UNITED NATIONS (Reuters) - This week's pledges by G8 leaders to cap increases in the world's temperature are insufficient, a group of small island countries that face potential catastrophe from climate change said on Friday.

Green Business

The Alliance of Small Island States, a United Nations-based group of 42 island nations, called on the world's richest countries and major economies to take more concrete and ambitious steps to fight global warming.

The G8 countries and another 17-country group, the Major Economies Forum, agreed in L'Aquila, Italy, that global average temperatures should not be allowed to rise more than 2 degrees Celsius (3.6 Fahrenheit) by 2050.

"Two degrees of temperature rise is unacceptable," AOSIS Chair Dessima Williams told reporters at the United Nations.

If global temperatures increased that much, many island countries -- already vulnerable to hurricanes, cyclones and other adverse weather -- could get wiped off the map by rising sea levels, Williams said.

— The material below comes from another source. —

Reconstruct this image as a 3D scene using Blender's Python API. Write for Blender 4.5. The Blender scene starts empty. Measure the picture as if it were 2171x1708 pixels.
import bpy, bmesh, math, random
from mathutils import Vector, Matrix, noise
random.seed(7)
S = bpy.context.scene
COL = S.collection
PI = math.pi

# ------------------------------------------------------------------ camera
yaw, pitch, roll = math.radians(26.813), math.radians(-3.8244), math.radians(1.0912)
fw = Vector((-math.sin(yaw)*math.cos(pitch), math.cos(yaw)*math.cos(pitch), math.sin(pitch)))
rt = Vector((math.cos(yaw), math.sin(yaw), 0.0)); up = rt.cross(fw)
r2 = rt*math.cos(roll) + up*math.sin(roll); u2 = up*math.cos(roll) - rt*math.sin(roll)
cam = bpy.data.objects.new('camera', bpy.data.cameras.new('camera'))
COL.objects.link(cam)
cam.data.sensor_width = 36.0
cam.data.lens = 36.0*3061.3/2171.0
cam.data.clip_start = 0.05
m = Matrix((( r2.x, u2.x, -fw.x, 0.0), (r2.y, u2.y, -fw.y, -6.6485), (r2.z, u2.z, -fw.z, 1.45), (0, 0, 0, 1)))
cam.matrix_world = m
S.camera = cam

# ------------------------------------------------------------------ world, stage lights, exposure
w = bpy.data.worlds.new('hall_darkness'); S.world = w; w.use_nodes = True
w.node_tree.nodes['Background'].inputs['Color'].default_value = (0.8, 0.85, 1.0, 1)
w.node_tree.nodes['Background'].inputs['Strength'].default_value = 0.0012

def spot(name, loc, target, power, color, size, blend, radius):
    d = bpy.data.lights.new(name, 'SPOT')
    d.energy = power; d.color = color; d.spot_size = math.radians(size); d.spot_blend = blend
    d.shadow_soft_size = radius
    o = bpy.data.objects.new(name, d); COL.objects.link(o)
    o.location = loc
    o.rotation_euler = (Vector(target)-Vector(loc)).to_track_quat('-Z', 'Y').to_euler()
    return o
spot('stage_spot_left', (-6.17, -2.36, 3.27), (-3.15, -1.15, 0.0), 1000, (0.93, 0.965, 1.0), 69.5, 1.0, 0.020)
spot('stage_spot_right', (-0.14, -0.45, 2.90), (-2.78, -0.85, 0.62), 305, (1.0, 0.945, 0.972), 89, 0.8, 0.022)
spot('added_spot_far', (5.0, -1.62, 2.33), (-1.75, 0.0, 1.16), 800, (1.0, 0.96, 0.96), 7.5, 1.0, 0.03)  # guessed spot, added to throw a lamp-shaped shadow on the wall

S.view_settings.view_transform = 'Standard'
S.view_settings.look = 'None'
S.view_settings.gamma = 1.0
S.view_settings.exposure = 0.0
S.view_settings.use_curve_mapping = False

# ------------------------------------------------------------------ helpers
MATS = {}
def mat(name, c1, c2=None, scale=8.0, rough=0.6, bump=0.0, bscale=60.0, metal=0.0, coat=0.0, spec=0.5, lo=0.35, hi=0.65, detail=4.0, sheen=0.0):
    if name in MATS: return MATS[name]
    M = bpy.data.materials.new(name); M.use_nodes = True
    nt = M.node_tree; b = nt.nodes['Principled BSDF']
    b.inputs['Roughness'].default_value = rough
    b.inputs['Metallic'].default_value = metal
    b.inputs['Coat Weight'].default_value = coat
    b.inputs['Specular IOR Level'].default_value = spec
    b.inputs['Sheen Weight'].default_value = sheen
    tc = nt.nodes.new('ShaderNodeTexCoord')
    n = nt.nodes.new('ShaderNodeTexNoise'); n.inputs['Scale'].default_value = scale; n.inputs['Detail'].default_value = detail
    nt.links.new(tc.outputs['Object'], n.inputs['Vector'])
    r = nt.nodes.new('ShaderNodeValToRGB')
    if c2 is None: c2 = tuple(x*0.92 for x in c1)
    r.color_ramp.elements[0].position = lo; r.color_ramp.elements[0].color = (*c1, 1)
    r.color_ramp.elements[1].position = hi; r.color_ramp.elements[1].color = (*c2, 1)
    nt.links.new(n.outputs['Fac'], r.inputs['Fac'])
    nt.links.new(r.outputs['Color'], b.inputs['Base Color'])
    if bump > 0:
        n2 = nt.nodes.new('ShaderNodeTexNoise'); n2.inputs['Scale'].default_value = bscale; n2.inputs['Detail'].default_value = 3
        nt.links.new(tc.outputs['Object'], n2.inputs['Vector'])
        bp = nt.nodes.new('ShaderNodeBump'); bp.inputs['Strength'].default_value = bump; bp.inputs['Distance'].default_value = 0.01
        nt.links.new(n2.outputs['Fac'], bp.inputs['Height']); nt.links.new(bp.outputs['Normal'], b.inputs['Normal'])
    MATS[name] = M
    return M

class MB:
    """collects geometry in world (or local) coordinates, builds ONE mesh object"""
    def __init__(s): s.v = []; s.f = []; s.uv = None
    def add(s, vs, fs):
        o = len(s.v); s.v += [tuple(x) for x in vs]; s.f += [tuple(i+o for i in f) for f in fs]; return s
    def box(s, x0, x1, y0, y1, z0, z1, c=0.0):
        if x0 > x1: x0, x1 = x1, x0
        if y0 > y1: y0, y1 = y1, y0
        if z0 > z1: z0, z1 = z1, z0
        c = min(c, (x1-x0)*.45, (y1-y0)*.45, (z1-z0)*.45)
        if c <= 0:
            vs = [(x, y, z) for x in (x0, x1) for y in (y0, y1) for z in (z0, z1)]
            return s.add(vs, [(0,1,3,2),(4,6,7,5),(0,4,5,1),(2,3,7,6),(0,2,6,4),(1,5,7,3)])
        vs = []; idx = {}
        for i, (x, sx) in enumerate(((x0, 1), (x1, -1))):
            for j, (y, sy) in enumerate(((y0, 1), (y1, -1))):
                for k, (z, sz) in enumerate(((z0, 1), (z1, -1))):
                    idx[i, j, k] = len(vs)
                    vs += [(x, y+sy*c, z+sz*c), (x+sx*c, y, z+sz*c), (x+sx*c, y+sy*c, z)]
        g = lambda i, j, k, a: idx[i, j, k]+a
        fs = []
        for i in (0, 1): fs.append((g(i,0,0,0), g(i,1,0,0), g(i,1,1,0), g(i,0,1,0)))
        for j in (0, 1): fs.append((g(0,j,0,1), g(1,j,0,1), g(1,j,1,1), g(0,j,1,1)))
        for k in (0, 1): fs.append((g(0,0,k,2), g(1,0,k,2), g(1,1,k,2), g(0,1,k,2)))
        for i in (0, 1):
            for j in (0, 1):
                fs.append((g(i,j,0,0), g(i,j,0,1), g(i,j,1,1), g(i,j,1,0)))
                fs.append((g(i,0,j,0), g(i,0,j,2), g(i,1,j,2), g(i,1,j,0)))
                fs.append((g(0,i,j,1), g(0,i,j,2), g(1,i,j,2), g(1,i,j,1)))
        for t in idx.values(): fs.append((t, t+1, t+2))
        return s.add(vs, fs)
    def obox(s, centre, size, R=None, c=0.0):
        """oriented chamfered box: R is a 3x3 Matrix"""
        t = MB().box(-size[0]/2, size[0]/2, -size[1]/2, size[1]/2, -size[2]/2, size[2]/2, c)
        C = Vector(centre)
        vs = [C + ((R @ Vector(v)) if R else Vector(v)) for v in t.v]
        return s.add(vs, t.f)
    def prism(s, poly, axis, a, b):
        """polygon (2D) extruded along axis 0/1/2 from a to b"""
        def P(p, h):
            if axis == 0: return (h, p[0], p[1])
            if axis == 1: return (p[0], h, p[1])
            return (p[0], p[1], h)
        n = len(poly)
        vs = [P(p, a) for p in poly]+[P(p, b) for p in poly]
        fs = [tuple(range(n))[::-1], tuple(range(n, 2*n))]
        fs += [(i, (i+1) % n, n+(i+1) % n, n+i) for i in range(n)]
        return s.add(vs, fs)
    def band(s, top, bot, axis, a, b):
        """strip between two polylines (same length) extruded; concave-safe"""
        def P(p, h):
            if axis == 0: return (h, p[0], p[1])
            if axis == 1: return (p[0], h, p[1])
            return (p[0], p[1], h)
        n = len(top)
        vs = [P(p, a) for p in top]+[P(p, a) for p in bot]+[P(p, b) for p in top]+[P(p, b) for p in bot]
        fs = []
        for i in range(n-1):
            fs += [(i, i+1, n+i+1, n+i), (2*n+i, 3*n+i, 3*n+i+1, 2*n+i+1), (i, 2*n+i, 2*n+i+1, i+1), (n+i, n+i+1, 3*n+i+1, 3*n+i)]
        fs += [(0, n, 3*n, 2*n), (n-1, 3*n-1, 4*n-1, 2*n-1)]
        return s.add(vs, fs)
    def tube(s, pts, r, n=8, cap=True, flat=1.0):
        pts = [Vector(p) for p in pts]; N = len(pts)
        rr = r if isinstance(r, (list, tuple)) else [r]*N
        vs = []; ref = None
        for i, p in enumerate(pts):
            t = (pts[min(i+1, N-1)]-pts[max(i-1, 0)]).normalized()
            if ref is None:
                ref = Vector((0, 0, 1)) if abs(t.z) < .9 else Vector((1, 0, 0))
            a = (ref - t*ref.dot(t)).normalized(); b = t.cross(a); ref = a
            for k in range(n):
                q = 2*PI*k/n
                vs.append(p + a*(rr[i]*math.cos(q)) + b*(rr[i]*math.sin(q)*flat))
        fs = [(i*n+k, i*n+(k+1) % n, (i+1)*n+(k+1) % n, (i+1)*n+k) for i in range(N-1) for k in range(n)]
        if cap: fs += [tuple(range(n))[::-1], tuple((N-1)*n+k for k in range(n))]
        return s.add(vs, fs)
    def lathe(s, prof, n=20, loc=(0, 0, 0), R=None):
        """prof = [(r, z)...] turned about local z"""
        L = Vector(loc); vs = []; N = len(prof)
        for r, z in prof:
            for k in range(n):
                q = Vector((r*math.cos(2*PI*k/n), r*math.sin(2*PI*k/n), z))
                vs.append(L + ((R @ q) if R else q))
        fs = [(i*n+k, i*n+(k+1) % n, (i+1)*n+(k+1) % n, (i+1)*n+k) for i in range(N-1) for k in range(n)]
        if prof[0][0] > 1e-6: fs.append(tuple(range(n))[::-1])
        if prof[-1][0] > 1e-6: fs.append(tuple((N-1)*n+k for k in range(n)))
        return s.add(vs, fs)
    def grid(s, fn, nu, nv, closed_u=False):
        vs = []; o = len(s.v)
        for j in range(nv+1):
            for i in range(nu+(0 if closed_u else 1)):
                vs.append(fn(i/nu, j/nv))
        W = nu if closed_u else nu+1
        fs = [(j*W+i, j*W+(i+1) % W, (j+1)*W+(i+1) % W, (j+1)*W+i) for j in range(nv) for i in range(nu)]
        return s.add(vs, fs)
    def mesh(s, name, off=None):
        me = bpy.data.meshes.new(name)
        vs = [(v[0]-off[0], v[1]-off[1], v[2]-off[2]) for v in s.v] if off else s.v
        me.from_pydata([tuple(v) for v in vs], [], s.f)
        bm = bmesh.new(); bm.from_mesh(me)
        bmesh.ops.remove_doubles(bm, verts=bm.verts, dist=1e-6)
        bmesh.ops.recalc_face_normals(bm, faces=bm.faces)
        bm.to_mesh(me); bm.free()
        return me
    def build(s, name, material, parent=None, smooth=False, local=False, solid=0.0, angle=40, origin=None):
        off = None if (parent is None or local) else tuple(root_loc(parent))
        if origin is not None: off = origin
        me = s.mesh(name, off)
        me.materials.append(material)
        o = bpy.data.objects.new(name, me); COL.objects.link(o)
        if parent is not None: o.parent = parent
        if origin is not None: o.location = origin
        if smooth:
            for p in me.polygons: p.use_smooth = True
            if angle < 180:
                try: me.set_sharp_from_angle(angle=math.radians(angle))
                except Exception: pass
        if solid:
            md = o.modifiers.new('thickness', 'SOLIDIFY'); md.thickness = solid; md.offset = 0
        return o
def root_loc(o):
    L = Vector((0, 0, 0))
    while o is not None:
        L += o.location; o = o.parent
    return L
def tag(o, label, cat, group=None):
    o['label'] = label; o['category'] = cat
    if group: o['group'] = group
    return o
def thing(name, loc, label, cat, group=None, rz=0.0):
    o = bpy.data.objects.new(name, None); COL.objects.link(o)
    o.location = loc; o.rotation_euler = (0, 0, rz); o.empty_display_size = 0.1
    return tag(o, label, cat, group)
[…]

"The world has an obligation to ensure that no island is left behind," said Williams, who is also Grenada's ambassador to the United Nations. The group counts Barbados, Seychelles and Trinidad and Tobago among its members.

AOSIS is calling for emissions cuts in the short and medium term that would limit the temperature rise to "well below 1.5 degrees Celsius (2.7 degrees F) above pre-industrial levels," Williams said.

The U.N.'s Intergovernmental Panel on Climate Change estimates that temperatures will rise between 1.1 and 6.4 degrees Celsius (2 and 11.5 degrees F) during the 21st century, depending on policies chosen by governments.

On Thursday, U.N. Secretary-General Ban Ki-moon said at the L'Aquila summit that the countries represented needed to commit to more cuts to make an upcoming U.N. climate treaty work. The deal, due to be struck at a Copenhagen conference in December, is a successor to the Kyoto Protocol.

Ban urged the leaders at L'Aquila to work together to set specific goals, saying rich major economies were especially responsible because they emit more than 80 percent of the world's greenhouse gases.